That Time Richard Nixon Showed Up to a Phillies Game at the Vet

Presidents love baseball. Richard Nixon was no exception — and he was at least mildly fond of the Phillies.

Presidents love baseball. Barack Obama likes the White Sox, George W. Bush owned the Rangers, his dad regularly attends Astros games and Ronald Reagan played Grover Cleveland Alexander. Even Bill Clinton has attended a few baseball games! It’s almost as if these people are trying to associate themselves with mom and apple pie so they’ll be elected president!

Presidents and baseball go even farther back, and earlier this week the Richard Nixon Foundation posted a long list of Richard Nixon’s ties to baseball, including the above photo of Nixon with the Phillies manager and coaching staff at Veterans Stadium!

Though the Foundation dates it to 1989, I actually think it must be this July 27, 1988 game between the Mets and the Phillies. The Mets won, 7-5, in a game that ended at 2:13 a.m. No word if Nixon was such a baseball fan he stayed until the end.

The oddest thing is that the Phillies signed the photo for Nixon. What was he going to do, put it on his wall? Maybe Nixon really was incredibly impressed with the work Lee Elia did with the Phillies.
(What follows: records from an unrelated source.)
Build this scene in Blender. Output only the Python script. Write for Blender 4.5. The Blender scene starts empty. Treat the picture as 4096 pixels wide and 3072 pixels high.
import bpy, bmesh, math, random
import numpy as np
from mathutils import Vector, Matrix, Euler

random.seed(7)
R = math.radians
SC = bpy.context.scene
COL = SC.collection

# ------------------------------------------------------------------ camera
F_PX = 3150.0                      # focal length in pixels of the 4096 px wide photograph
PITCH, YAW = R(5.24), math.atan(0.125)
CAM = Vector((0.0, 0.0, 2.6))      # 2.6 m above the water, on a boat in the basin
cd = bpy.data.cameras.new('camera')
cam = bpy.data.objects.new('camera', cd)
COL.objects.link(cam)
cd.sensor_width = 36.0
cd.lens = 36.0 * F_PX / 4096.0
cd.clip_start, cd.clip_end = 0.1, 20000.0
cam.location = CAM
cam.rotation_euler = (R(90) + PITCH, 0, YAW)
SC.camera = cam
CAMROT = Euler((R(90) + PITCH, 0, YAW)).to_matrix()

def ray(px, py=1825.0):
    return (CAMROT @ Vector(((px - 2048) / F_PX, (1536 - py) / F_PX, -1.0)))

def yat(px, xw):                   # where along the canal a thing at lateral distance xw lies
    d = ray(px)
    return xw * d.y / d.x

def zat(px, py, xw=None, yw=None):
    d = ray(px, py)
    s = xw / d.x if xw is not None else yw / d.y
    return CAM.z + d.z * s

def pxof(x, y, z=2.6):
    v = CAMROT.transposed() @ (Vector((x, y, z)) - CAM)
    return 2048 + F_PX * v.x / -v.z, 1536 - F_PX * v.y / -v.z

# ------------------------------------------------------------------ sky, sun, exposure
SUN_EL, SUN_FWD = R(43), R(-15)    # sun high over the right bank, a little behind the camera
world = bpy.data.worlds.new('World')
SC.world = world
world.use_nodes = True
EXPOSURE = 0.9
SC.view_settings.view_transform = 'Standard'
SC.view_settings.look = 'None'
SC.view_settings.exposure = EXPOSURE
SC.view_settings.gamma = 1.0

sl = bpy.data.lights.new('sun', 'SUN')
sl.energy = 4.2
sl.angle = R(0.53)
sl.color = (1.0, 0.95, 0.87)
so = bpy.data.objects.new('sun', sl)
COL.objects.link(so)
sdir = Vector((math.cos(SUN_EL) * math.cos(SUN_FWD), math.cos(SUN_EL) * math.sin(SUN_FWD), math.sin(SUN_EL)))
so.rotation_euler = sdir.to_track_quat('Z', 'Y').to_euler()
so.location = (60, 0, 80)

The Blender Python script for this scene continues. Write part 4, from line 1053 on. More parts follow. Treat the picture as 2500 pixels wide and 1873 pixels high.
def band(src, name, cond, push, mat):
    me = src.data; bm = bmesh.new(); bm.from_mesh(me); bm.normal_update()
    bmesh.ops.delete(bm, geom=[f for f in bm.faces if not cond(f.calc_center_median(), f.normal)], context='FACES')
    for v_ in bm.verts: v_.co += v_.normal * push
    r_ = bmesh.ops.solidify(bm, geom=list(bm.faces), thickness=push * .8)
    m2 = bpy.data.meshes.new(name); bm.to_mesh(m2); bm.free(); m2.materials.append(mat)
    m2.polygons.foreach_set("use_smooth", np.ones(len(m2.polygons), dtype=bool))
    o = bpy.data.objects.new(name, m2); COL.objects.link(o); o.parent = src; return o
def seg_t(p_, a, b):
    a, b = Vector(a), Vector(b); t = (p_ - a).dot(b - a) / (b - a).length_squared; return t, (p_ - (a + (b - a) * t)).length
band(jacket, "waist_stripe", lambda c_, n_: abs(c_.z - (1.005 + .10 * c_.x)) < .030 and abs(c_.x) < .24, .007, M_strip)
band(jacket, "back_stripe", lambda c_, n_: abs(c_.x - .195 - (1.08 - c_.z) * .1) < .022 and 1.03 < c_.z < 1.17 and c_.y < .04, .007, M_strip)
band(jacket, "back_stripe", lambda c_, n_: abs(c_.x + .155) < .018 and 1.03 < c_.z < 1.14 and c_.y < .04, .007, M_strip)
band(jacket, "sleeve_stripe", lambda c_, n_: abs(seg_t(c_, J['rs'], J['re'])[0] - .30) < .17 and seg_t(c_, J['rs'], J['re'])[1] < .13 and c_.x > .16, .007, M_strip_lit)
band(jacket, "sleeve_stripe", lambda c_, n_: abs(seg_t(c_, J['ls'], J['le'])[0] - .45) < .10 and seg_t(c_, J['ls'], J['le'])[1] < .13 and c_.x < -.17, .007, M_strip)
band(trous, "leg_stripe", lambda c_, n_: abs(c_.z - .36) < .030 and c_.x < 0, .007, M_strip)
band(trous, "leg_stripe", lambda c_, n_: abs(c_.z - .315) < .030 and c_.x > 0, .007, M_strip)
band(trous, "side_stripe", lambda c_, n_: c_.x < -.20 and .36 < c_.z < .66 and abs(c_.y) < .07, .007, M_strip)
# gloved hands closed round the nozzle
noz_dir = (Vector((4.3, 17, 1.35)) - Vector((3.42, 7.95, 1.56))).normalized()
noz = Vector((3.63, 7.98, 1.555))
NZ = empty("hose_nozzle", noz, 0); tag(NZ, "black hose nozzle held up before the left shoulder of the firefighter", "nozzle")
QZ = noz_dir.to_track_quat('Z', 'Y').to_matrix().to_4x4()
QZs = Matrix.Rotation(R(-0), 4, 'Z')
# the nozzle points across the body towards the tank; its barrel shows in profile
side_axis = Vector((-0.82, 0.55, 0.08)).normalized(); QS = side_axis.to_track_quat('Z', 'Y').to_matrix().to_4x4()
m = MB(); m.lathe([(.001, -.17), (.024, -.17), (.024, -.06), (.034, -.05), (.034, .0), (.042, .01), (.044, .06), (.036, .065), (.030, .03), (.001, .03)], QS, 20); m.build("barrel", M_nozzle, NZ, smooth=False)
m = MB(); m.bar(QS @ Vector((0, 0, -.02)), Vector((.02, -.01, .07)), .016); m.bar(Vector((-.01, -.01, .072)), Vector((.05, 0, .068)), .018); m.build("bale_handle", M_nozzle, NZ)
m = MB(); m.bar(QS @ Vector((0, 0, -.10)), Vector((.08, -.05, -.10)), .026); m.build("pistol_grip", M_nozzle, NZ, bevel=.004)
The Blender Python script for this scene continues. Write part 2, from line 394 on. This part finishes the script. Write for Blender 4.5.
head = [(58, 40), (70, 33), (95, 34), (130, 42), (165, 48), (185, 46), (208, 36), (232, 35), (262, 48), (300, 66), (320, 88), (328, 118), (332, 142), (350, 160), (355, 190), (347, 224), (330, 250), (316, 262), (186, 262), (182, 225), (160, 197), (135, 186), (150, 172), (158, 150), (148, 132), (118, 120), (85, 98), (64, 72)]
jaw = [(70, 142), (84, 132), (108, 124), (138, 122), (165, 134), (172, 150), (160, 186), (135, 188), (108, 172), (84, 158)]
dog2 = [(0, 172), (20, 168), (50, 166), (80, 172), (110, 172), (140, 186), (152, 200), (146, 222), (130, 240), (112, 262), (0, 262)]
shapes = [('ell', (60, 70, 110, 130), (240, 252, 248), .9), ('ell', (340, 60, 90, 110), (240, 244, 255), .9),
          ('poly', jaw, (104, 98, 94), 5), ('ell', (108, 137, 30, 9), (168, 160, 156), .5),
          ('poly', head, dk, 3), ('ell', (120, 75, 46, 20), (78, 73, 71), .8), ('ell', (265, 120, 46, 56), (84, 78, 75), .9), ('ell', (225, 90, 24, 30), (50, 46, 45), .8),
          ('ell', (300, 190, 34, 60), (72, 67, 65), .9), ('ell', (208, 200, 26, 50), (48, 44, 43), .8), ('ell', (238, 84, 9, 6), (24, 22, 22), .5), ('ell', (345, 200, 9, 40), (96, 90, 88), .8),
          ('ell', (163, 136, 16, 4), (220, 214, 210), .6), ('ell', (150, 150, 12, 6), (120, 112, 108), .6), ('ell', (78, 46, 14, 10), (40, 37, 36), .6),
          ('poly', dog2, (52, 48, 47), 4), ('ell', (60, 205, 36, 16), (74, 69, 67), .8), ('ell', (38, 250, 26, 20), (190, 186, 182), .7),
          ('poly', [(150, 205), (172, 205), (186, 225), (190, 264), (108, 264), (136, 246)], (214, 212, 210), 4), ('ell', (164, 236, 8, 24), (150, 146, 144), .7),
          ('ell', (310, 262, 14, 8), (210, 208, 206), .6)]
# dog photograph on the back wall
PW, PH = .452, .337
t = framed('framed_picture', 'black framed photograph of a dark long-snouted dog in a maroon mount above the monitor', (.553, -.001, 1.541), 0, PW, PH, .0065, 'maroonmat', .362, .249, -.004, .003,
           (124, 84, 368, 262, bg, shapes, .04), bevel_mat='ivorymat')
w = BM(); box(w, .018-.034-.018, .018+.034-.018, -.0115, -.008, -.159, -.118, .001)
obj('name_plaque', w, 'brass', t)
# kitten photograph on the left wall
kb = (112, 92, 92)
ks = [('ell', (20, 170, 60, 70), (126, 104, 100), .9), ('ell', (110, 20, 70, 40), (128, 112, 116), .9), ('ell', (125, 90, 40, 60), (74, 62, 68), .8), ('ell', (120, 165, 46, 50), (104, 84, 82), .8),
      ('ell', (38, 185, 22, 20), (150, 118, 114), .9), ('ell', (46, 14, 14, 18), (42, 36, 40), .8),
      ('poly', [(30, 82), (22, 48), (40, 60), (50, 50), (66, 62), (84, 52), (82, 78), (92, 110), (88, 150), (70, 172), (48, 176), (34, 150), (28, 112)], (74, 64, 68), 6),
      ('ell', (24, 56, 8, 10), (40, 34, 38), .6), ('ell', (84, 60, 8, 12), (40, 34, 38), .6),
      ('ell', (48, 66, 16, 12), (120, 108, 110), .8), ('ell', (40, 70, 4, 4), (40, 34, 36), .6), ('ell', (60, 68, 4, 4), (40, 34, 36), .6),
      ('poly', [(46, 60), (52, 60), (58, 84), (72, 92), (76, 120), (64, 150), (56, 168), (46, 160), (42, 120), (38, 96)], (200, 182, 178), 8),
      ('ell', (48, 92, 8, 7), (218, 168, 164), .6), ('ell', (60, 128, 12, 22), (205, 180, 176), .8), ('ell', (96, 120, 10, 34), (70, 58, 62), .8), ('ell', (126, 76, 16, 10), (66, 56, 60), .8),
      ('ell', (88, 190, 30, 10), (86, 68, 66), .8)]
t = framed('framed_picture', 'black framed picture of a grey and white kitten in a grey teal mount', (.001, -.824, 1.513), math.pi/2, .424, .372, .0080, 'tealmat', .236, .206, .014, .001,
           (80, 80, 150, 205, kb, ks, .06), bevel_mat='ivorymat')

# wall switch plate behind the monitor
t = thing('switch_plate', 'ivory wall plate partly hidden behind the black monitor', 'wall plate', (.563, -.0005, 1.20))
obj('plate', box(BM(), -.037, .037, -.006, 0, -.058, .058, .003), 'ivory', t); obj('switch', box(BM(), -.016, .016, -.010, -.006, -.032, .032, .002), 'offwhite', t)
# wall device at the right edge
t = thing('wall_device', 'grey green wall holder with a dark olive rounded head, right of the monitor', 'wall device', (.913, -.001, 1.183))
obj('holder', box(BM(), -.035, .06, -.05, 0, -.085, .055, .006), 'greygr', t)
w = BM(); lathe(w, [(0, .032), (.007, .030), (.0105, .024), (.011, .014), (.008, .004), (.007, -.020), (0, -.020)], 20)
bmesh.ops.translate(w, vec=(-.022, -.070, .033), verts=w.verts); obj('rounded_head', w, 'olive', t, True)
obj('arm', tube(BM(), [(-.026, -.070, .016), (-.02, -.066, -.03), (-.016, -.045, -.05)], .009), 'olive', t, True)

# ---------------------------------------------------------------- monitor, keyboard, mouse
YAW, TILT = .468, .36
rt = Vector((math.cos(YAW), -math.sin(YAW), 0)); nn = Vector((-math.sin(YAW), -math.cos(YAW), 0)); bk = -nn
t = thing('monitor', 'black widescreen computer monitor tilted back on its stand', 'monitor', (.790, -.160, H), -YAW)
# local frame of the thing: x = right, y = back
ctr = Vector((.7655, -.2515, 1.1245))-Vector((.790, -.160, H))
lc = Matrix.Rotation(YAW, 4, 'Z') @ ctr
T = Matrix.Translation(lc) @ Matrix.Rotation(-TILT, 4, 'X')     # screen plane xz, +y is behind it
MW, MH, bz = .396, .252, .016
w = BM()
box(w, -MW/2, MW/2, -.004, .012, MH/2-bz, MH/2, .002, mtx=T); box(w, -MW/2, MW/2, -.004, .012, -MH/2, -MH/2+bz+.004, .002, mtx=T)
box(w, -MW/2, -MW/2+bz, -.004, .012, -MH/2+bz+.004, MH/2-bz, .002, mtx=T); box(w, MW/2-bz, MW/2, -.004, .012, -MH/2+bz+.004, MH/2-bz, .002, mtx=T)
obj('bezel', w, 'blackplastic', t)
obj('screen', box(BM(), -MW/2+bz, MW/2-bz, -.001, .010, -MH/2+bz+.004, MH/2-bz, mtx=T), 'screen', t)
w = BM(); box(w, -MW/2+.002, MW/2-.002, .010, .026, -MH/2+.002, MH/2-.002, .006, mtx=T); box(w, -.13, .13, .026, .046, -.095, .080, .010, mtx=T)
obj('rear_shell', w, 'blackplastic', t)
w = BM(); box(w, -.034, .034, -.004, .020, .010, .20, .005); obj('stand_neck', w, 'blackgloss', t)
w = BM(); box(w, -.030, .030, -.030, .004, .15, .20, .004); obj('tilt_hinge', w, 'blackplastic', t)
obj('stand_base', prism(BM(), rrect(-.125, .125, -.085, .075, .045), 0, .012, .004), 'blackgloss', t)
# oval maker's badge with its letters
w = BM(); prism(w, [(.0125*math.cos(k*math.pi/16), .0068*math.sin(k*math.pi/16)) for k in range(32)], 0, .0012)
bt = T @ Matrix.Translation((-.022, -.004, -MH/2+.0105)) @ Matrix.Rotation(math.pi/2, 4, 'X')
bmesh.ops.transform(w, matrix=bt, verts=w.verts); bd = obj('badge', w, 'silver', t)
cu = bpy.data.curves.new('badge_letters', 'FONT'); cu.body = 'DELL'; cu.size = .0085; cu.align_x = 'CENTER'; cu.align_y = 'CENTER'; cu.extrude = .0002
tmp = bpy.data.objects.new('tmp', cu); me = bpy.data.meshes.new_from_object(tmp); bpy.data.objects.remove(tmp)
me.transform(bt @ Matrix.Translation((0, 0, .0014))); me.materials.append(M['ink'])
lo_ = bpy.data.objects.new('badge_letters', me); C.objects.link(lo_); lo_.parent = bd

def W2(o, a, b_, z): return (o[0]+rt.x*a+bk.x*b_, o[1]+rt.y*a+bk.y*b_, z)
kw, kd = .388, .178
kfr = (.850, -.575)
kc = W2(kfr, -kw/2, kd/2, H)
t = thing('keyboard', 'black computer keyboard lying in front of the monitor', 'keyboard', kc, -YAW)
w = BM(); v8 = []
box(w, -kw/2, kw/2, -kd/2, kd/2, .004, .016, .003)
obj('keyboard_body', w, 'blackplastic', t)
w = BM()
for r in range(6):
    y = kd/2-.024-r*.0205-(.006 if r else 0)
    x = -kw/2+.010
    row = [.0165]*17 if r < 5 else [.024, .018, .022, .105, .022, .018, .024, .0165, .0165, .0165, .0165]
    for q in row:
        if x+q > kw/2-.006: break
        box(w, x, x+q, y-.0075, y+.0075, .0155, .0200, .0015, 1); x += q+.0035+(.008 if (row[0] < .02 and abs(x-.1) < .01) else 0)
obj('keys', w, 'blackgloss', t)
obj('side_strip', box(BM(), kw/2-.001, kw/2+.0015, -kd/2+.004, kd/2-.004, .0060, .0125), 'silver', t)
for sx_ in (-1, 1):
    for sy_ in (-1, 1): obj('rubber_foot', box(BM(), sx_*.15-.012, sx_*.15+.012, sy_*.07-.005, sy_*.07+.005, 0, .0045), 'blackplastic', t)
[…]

Both George W. Bush and Bill Clinton also visited the Vet, for Army-Navy games. So why Nixon’s visit? Best guess: It stems from Nixon’s friendship with then-Phillies manager Lee Elia, as detailed in this 1987 Paul Hagen story in the Daily News.

Former President Richard Nixon was at Shea Stadium last week to watch the Mets and Phillies play and, although he and Elia didn’t meet, Nixon sent Elia a copy of his book, Leaders.

There was a short note congratulating the manager on turning the Phillies around and the flyleaf was inscribed: “To Lee Elia, with appreciation for his leadership of the Phillies, Richard Nixon.”

Lee Elia went 51-50 as Phillies manager in 1987 after taking over for John Felske (29-32). This is a turnaround worthy of a book from Richard Nixon.

Another visitor to the Vet in the late 1980s, one perhaps more important than even Nixon, was a certain cartoon spokes-dog:

A lot of people are impressed by major league baseball players. And what are major league baseball players impressed by? One thing, it would seem, is Spuds MacKenzie, the mutt who is being promoted by Anheuser Busch as “The Original Party Animal.”

Spuds was part of the promotion at the Vet last night and several Phillies lined up to have their picture taken with the dog three hours before gametime.

If any photos of the Phillies with Spuds surface — he also showed up at a Phillies-Cardinals tilt in St. Louis later that season — I’ll be sure to update you.